The Confederates are not our models!

A long-time reader sent me a comment ending with the point that what I say about counterrevolution is true today, but was also true as far back as 1861.

I wrote back to him:

As you should know, I’m not going to post a comment supporting the Southern secessionists, whose grounds for secession were: the lawful election to the presidency of a man they didn’t like, and the lawful act of the United States in maintaining control of a federal fort.

The Southern Secession was a bad cause, one of the worst that ever was, as Grant put it in his moving account of the surrender at Appomattox. Anyone who tries to advance or justify our opposition to a lawless federal government by linking it to that bad cause, is needlessly tainting and dragging down our just and righteous cause.

UPDATE, July 3:

A couple of readers have disagreed with my criticisms of the Southern Secession. This subject has been debated exhaustively at VFR in the past and there is no need to revisit it. Those who are interested can read those past discussions (linked below), in which I demonstrate conclusively the ridiculous falsity of various pro-secessionist arguments, such as that the reason for the secession was not the slavery issue but the tariff, or that the secessionists were behaving no differently than the American patriots of 1776. A cause which relies on such absurd and transparent falsehoods, including the myth of total Southern innocence and total Northern wickedness, is not worthy of intellectual respect. But the sad fact is that anyone who supports the secessionist side automatically ends up subscribing to and defending at all costs those falsehoods, a commitment that consigns the paleocon and neo-confederate right to perpetual idiocy, not to mention resentful victimology. Which is why I believe that any possible future move by conservatives to secede from Leftist America should not appeal to, or identify itself in any way with, the bad and doomed cause of the Confederacy.

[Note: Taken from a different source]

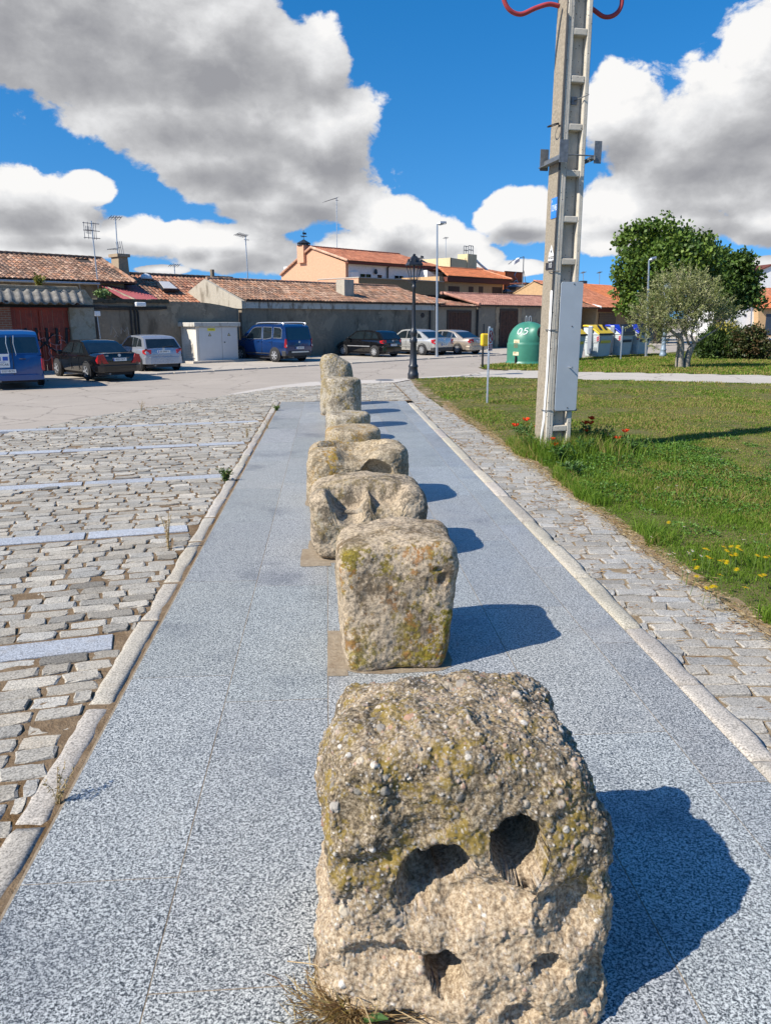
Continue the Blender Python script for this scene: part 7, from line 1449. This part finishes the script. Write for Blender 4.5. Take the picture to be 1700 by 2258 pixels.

My remarks should not be taken as hostility to the Old South. As I have said many times, the destruction of the unique civilization of the American South was a terrible tragedy. But the fact is that it was the Southerners who, through their fanatical wrongheadedness, brought that tragedy on themselves.

A year and a half ago I read Gone with the Wind for the first time, and I can’t resist pointing out that the novel’s two main male characters, the Southern gentleman and patriot Ashley Wilkes, and the scapegrace Rhett Butler, had the same view that I’ve just stated, that the war was a senseless tragedy that the South inflicted on itself.

Below are selected VFR entries on the Civil War:

Hate-Lincolniana

My thoughts on Lincoln [Includes a long exchange between Jim Kalb and me on the legitimacy of secession.]

Must Southern partisans condemn the immorality of slavery?

The True Cause of the Civil War: Moral Libertarianism [This, as I remember, was VFR’s biggest thread on the Civil War.]

Washington on the meaning of the national union

Sobran joins the Rothbardians

McConnell and Buchanan versus the “War Party”[I connect the antiwar right and the neo-Confederates, showing how the same bad reasoning operates in both groups.]

Exchange with a friend on the anti-war right [My critique of a William Lind article. A paleocon accuses me of using neocon tactics and I reply. Followed by a great blog discussion.]

Spengler’s appalling ignorance, clunky historical analogies, and leftist assumptions [Exciting discussion on Civil War with Mencius Moldbug and others.]

- end of initial entry -


July 3

David B. writes:

As a Tennessean whose ancestors fought for the Confederacy, I agree with Ashley Wilkes and Rhett Butler “that the war was a senseless tragedy that the South inflicted on itself.” Furthermore, I see the Southern slaveowners as similar to today’s big business cheap labor lobby.

Tennessee, by the way, was the last state to secede and the first to reenter the Union. Before 1861, Tennesseans were the most pro-Union people in the United States, and were again after 1865. This was from the Andrew Jackson influence, under whom my ancestors also fought. Tennessee’s nickname, “The Volunteer State,” appliedgoes back to 1812.

The last time I visited the Shiloh battlefield (my great-grandfather was there with the 23rd Confederate Infantry), I learned something I hadn’t known before. The Wisconsin regiments who made up a good part of Grant’s army were largely Germans, many of whom didn’t speak English. I wonder what the Tennesseans thought about fighting men in their home state who spoke German?